Monday, January 10, 2011

Emotional.

I wasn't going to write about this, in case he ever reads this, but it's been on my mind constantly lately and I have to share it somewhere.

Mike has sounded more and more depressed every time we talk. I know he's been drinking a lot, too. I'm worried about him. I'm hoping that when he gets done with vacation and back into the swing of things at work he will be able to shake this funk. He says it will get better when he goes back to work, he won't be alone all day and such. But what if it doesn't? I'm so far away, I don't know how to help him get the help he may need if this gets any worse. Having a background in psychological counseling makes me pretty good on the phone, but he's got no one to hold, no one to hug him or kiss him. Physical affirmation is so important to him, though I don't know if he realizes it. It kills me to see him like this. Honestly, this hurts more than seeing him with someone else. I've told him many times that I don't want him being lonely on account of me, and I know he's gone out on dates but I guess nothing has worked out. I'm so sad.
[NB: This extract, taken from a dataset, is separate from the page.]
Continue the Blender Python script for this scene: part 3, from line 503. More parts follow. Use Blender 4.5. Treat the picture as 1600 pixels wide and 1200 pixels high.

I want him to be happy.

Also, I've been pretty sad lately myself. I'm absolutely heartsick. For Halifax, for Mike, for my old life. I know I'm on to great things, and that what I've got going on here in Illinois is amazing- great friends, derby, and being close to my family have all been immeasurably beneficial these past months... but after reviewing the past year of my life, I'm hurting bad for the old days. I can't even tell you what I would do to be back in Timberlea, or at Gus's Pub, or wandering Spring Garden without a dollar to my name. I'd jump at the chance to bet blisters on my feet from canvasing the city with fliers for the next show. Spending days with friends doing absolutely nothing, but enjoying every minute, that's the shit I live for. I can't tell you the last time I had a day like that. Fuck.

If this is what growing up feels like, fuck it.

1 comment:

  1. all i can say is *hugs*.
    the good outweighs the bad eventually.